## Short task
The complete listing should be restated exactly.

## Raw data
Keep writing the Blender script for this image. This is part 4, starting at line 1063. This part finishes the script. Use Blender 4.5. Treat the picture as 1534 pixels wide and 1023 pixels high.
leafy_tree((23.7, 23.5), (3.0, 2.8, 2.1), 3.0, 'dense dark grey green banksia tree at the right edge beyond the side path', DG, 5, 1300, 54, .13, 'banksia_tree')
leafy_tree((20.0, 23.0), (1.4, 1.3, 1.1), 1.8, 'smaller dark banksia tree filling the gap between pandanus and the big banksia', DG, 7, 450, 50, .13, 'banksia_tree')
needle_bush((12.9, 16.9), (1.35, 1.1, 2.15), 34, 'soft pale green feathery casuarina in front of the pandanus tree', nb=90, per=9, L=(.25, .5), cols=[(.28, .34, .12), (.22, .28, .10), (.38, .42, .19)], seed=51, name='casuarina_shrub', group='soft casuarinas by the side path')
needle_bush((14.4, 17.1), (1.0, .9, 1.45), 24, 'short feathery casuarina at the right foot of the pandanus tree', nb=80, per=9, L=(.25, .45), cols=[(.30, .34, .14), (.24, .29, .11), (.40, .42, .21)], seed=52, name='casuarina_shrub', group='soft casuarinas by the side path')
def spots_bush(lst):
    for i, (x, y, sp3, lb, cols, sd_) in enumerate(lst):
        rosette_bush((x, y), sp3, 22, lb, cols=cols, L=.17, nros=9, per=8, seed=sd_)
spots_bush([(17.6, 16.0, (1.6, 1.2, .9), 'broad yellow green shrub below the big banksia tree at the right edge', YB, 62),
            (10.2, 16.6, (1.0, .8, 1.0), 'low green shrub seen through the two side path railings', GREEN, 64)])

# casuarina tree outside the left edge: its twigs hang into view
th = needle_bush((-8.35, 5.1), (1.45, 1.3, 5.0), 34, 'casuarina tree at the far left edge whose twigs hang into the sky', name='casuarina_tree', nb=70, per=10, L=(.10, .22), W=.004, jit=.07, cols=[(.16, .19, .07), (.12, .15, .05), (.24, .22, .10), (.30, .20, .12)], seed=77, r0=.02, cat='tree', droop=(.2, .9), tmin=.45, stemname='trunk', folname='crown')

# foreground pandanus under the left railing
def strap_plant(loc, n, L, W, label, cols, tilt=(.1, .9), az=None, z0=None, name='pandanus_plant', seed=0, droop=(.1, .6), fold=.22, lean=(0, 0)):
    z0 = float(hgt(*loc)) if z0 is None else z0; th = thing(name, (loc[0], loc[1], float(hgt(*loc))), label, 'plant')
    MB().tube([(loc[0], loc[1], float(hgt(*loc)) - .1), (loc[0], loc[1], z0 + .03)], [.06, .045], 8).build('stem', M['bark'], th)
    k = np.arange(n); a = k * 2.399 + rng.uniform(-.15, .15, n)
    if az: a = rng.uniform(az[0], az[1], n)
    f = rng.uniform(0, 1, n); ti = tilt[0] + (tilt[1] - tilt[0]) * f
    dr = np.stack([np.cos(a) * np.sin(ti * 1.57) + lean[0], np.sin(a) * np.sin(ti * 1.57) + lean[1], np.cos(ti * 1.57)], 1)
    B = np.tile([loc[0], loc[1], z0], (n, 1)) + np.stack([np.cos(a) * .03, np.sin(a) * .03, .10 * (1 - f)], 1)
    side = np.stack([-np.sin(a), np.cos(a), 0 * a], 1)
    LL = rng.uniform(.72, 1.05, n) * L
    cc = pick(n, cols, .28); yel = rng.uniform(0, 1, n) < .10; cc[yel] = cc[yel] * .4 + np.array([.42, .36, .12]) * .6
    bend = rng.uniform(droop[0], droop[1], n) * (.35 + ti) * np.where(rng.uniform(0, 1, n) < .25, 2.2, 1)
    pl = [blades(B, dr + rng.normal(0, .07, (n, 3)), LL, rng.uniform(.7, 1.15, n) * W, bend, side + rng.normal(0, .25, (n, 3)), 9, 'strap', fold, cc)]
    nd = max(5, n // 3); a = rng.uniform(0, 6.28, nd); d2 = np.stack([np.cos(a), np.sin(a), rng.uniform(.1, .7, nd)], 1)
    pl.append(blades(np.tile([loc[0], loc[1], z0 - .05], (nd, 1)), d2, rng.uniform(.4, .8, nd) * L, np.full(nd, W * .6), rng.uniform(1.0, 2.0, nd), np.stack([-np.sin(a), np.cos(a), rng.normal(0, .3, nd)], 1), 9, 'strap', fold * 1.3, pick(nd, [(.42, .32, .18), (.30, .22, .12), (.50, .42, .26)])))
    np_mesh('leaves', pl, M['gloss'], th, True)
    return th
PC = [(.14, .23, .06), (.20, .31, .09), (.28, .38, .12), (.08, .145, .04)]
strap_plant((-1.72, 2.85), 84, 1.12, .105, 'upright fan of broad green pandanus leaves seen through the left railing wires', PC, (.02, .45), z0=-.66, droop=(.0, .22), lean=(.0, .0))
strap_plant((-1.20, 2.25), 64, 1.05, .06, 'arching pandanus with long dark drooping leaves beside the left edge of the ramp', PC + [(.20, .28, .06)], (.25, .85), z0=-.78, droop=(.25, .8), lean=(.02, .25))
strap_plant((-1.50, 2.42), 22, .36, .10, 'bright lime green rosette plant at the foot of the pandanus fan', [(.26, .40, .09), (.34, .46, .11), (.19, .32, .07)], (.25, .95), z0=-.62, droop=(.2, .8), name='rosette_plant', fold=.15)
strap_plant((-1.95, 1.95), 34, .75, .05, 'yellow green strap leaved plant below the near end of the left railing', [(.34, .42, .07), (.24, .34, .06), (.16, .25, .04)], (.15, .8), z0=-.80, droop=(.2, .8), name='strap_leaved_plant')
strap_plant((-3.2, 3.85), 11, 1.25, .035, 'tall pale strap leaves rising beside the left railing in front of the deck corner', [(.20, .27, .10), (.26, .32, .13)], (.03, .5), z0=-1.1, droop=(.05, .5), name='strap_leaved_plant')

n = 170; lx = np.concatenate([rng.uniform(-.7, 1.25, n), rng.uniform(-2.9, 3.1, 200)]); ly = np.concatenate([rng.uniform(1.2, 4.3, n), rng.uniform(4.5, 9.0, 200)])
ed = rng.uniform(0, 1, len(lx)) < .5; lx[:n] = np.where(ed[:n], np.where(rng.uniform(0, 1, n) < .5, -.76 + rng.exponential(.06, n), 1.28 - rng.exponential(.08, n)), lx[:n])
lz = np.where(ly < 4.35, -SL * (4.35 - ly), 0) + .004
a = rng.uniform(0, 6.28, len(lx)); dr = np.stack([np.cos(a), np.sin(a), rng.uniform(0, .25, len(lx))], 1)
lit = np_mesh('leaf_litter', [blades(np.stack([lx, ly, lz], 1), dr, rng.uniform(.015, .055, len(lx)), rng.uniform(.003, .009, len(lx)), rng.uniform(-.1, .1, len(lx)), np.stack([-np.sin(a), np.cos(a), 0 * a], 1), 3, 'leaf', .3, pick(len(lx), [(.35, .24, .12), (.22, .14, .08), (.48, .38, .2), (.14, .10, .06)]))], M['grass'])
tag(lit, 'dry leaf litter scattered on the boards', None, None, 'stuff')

## Finished answer
Keep writing the Blender script for this image. This is part 4, starting at line 1063. This part finishes the script. Use Blender 4.5. Treat the picture as 1534 pixels wide and 1023 pixels high.
leafy_tree((23.7, 23.5), (3.0, 2.8, 2.1), 3.0, 'dense dark grey green banksia tree at the right edge beyond the side path', DG, 5, 1300, 54, .13, 'banksia_tree')
leafy_tree((20.0, 23.0), (1.4, 1.3, 1.1), 1.8, 'smaller dark banksia tree filling the gap between pandanus and the big banksia', DG, 7, 450, 50, .13, 'banksia_tree')
needle_bush((12.9, 16.9), (1.35, 1.1, 2.15), 34, 'soft pale green feathery casuarina in front of the pandanus tree', nb=90, per=9, L=(.25, .5), cols=[(.28, .34, .12), (.22, .28, .10), (.38, .42, .19)], seed=51, name='casuarina_shrub', group='soft casuarinas by the side path')
needle_bush((14.4, 17.1), (1.0, .9, 1.45), 24, 'short feathery casuarina at the right foot of the pandanus tree', nb=80, per=9, L=(.25, .45), cols=[(.30, .34, .14), (.24, .29, .11), (.40, .42, .21)], seed=52, name='casuarina_shrub', group='soft casuarinas by the side path')
def spots_bush(lst):
    for i, (x, y, sp3, lb, cols, sd_) in enumerate(lst):
        rosette_bush((x, y), sp3, 22, lb, cols=cols, L=.17, nros=9, per=8, seed=sd_)
spots_bush([(17.6, 16.0, (1.6, 1.2, .9), 'broad yellow green shrub below the big banksia tree at the right edge', YB, 62),
            (10.2, 16.6, (1.0, .8, 1.0), 'low green shrub seen through the two side path railings', GREEN, 64)])

# casuarina tree outside the left edge: its twigs hang into view
th = needle_bush((-8.35, 5.1), (1.45, 1.3, 5.0), 34, 'casuarina tree at the far left edge whose twigs hang into the sky', name='casuarina_tree', nb=70, per=10, L=(.10, .22), W=.004, jit=.07, cols=[(.16, .19, .07), (.12, .15, .05), (.24, .22, .10), (.30, .20, .12)], seed=77, r0=.02, cat='tree', droop=(.2, .9), tmin=.45, stemname='trunk', folname='crown')

# foreground pandanus under the left railing
def strap_plant(loc, n, L, W, label, cols, tilt=(.1, .9), az=None, z0=None, name='pandanus_plant', seed=0, droop=(.1, .6), fold=.22, lean=(0, 0)):
    z0 = float(hgt(*loc)) if z0 is None else z0; th = thing(name, (loc[0], loc[1], float(hgt(*loc))), label, 'plant')
    MB().tube([(loc[0], loc[1], float(hgt(*loc)) - .1), (loc[0], loc[1], z0 + .03)], [.06, .045], 8).build('stem', M['bark'], th)
    k = np.arange(n); a = k * 2.399 + rng.uniform(-.15, .15, n)
    if az: a = rng.uniform(az[0], az[1], n)
    f = rng.uniform(0, 1, n); ti = tilt[0] + (tilt[1] - tilt[0]) * f
    dr = np.stack([np.cos(a) * np.sin(ti * 1.57) + lean[0], np.sin(a) * np.sin(ti * 1.57) + lean[1], np.cos(ti * 1.57)], 1)
    B = np.tile([loc[0], loc[1], z0], (n, 1)) + np.stack([np.cos(a) * .03, np.sin(a) * .03, .10 * (1 - f)], 1)
    side = np.stack([-np.sin(a), np.cos(a), 0 * a], 1)
    LL = rng.uniform(.72, 1.05, n) * L
    cc = pick(n, cols, .28); yel = rng.uniform(0, 1, n) < .10; cc[yel] = cc[yel] * .4 + np.array([.42, .36, .12]) * .6
    bend = rng.uniform(droop[0], droop[1], n) * (.35 + ti) * np.where(rng.uniform(0, 1, n) < .25, 2.2, 1)
    pl = [blades(B, dr + rng.normal(0, .07, (n, 3)), LL, rng.uniform(.7, 1.15, n) * W, bend, side + rng.normal(0, .25, (n, 3)), 9, 'strap', fold, cc)]
    nd = max(5, n // 3); a = rng.uniform(0, 6.28, nd); d2 = np.stack([np.cos(a), np.sin(a), rng.uniform(.1, .7, nd)], 1)
    pl.append(blades(np.tile([loc[0], loc[1], z0 - .05], (nd, 1)), d2, rng.uniform(.4, .8, nd) * L, np.full(nd, W * .6), rng.uniform(1.0, 2.0, nd), np.stack([-np.sin(a), np.cos(a), rng.normal(0, .3, nd)], 1), 9, 'strap', fold * 1.3, pick(nd, [(.42, .32, .18), (.30, .22, .12), (.50, .42, .26)])))
    np_mesh('leaves', pl, M['gloss'], th, True)
    return th
PC = [(.14, .23, .06), (.20, .31, .09), (.28, .38, .12), (.08, .145, .04)]
strap_plant((-1.72, 2.85), 84, 1.12, .105, 'upright fan of broad green pandanus leaves seen through the left railing wires', PC, (.02, .45), z0=-.66, droop=(.0, .22), lean=(.0, .0))
strap_plant((-1.20, 2.25), 64, 1.05, .06, 'arching pandanus with long dark drooping leaves beside the left edge of the ramp', PC + [(.20, .28, .06)], (.25, .85), z0=-.78, droop=(.25, .8), lean=(.02, .25))
strap_plant((-1.50, 2.42), 22, .36, .10, 'bright lime green rosette plant at the foot of the pandanus fan', [(.26, .40, .09), (.34, .46, .11), (.19, .32, .07)], (.25, .95), z0=-.62, droop=(.2, .8), name='rosette_plant', fold=.15)
strap_plant((-1.95, 1.95), 34, .75, .05, 'yellow green strap leaved plant below the near end of the left railing', [(.34, .42, .07), (.24, .34, .06), (.16, .25, .04)], (.15, .8), z0=-.80, droop=(.2, .8), name='strap_leaved_plant')
strap_plant((-3.2, 3.85), 11, 1.25, .035, 'tall pale strap leaves rising beside the left railing in front of the deck corner', [(.20, .27, .10), (.26, .32, .13)], (.03, .5), z0=-1.1, droop=(.05, .5), name='strap_leaved_plant')

n = 170; lx = np.concatenate([rng.uniform(-.7, 1.25, n), rng.uniform(-2.9, 3.1, 200)]); ly = np.concatenate([rng.uniform(1.2, 4.3, n), rng.uniform(4.5, 9.0, 200)])
ed = rng.uniform(0, 1, len(lx)) < .5; lx[:n] = np.where(ed[:n], np.where(rng.uniform(0, 1, n) < .5, -.76 + rng.exponential(.06, n), 1.28 - rng.exponential(.08, n)), lx[:n])
lz = np.where(ly < 4.35, -SL * (4.35 - ly), 0) + .004
a = rng.uniform(0, 6.28, len(lx)); dr = np.stack([np.cos(a), np.sin(a), rng.uniform(0, .25, len(lx))], 1)
lit = np_mesh('leaf_litter', [blades(np.stack([lx, ly, lz], 1), dr, rng.uniform(.015, .055, len(lx)), rng.uniform(.003, .009, len(lx)), rng.uniform(-.1, .1, len(lx)), np.stack([-np.sin(a), np.cos(a), 0 * a], 1), 3, 'leaf', .3, pick(len(lx), [(.35, .24, .12), (.22, .14, .08), (.48, .38, .2), (.14, .10, .06)]))], M['grass'])
tag(lit, 'dry leaf litter scattered on the boards', None, None, 'stuff')